The Coordination Hurdle
But to make this smart grid program work, AES Ohio would have to solve a new challenge: coordinating the protective functions of not just one or two, but many recloser controls on the same circuit.
When recloser controls are properly coordinated within the protection scheme and FLISR goes into action, an outage that previously would have affected every customer on a line could now affect as few as a couple hundred. But recloser miscoordinations would cut power to longer line sections than necessary, undercutting their reliability goal.
The utility’s engineering analysis concluded that 40 percent of its recloser controls would be susceptible to miscoordination. This often becomes an issue when reclosers are located in close proximity; multiple recloser controls are likely to detect the same level of fault current and, with no other way to tell which one is actually closest to the fault, several could trip at once.

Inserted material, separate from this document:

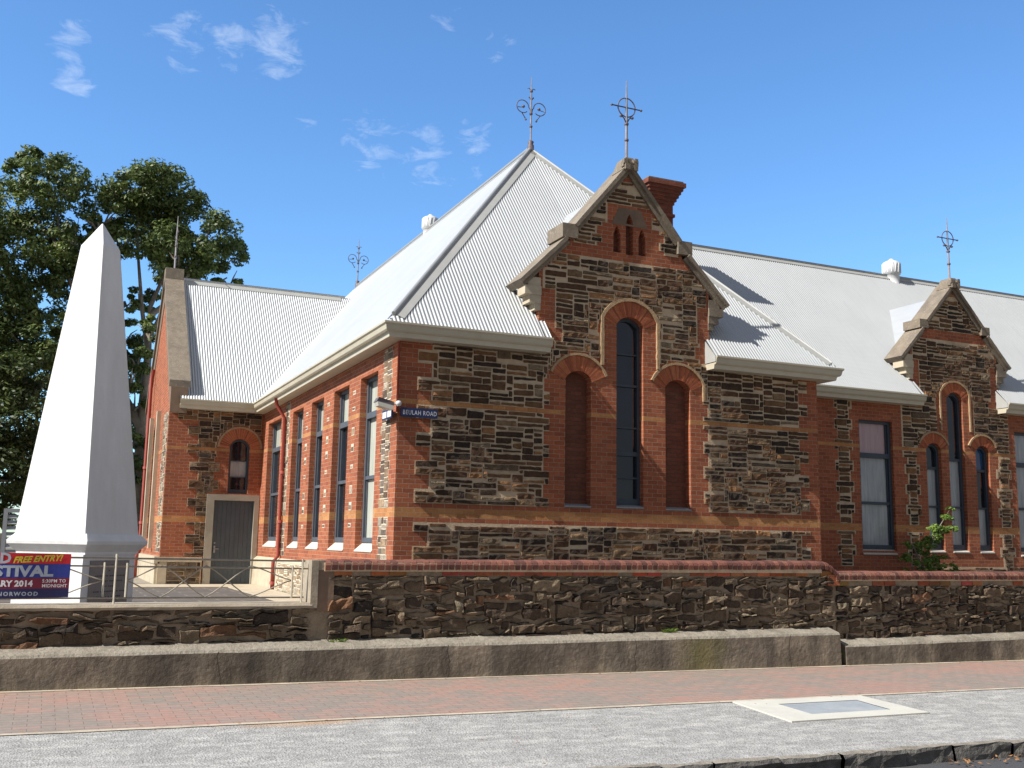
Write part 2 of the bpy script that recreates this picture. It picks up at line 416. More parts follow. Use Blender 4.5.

To coordinate the protective actions of its close-proximity recloser controls and achieve the full benefits of its smart grid program, AES Ohio would need to use high-speed communications.
Although the company had fiber-optic communications in many substations, its sprawling distribution circuits had no fiber infrastructure. And it had neither the resources nor the time to undertake such a large capital project.
An Innovative Solution
Meanwhile, the product development team at SEL, knowing that many utilities lack the resources to install fiber-optic infrastructure, had been working on an innovative, cost-effective option for protection communications—a wireless system that could transmit the fault status to other devices at protection speed.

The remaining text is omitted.